Y le lleva décadas en la construcción de democracia porque, en parte, le lleva siglos en la construcción de nación: los mexicanos, a diferencia de los colombianos, han tenido la oportunidad de pensarse en grande, como país y como civilización. Primero, por el legado que dejó un imperio prehispánico estructurado, desarrollado y lleno de cultura que hoy está vigente en la comida, la arquitectura y la infraestructura. Y segundo a través de la Revolución.

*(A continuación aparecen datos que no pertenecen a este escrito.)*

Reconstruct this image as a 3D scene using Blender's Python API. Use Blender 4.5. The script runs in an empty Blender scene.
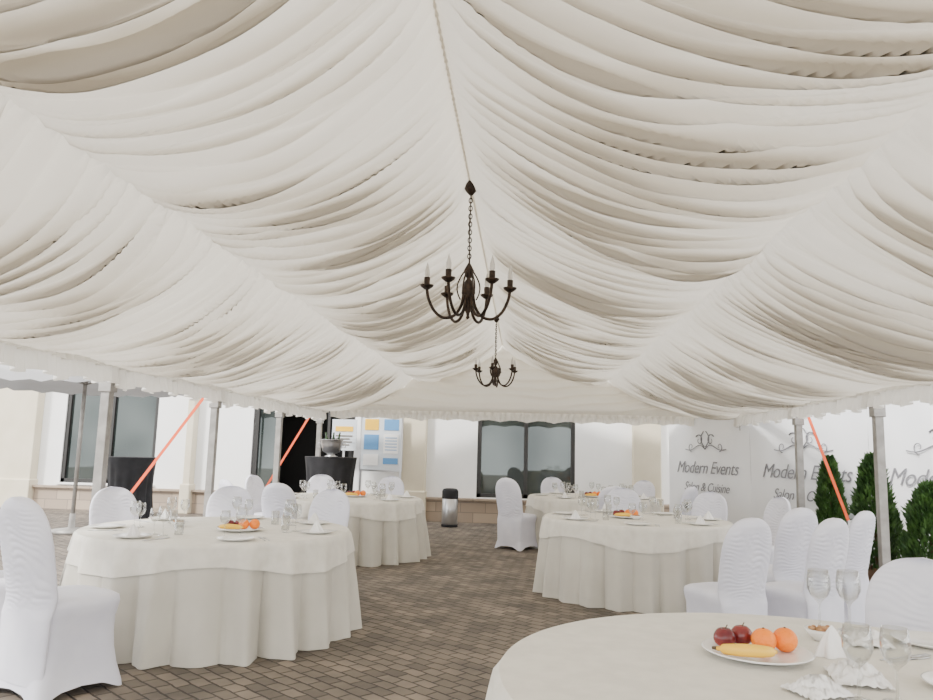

Colombia, en cambio, casi no pudo pensarse como una sola nación: desde antes de la conquista era un espacio de pequeños nichos, pequeños grupos quizá desarrollados y llenos de cultura, pero no articulados, mucho menos en formato imperio. Y esa condición de país fragmentado se mantiene. No es en vano la famosa teoría, quizá exagerada, pero ilustrativa, de que “lo único que une a los colombianos es la Selección Colombia”. Porque cada región se desarrolló a su forma, económica y culturalmente, con sus propios símbolos locales, que no nacionales. “¡Que viva México!”, se escucha cada tanto en la Ciudad de México. Lo pregonan organilleros, músicos y peatones. No se me ocurre una situación así en Colombia.